As the poem reveals, because Pankey’s family “always owed someone or someone owed” them, he cannot remember a time when they used the word “debtor” while praying the Lord’s Prayer. Instead, the poet says they concentrated on the lines, “Give us this day,” a prayerful request that seemed odd to the young Pankey because he believed the day already was theirs. His parents, nevertheless, fashion the young boy’s understanding of the prayer and, ultimately, his understanding of forgiveness, so that as he grows he too will pray for “this day.” The poet also recalls that as a boy, when his parents argued, yelling at each other, he was told not to worry, that such fights did not concern him. From this example, he came to think of forgiveness as a condition in which one was excused from the unknown.

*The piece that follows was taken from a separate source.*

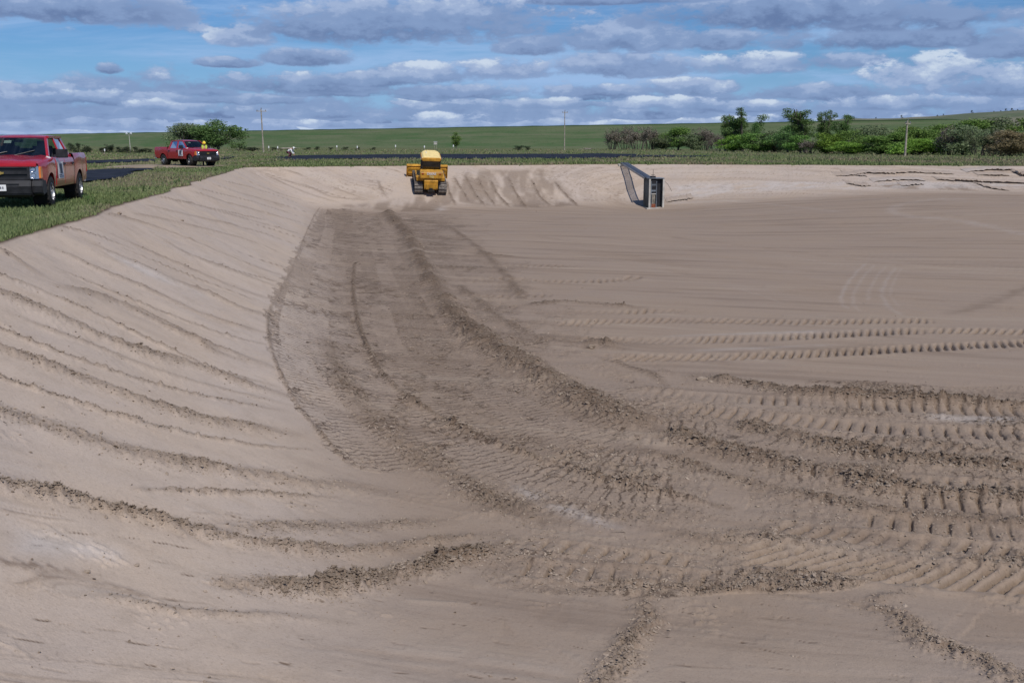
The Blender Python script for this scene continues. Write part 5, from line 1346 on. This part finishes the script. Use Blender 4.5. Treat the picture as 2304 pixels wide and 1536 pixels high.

As the poem concludes, the poet juxtaposes the ignorance of his youth against his growing desire for knowledge. This final comparison leads Pankey closer to the mature insight toward which the poem struggles: Forgiveness demands knowledge. Fittingly, the poem culminates with the image of a shadow sweeping across all that the family owns, all for which they are in debt, and it is at this moment that the poet finally comes to a true knowledge of his condition and his need for forgiveness.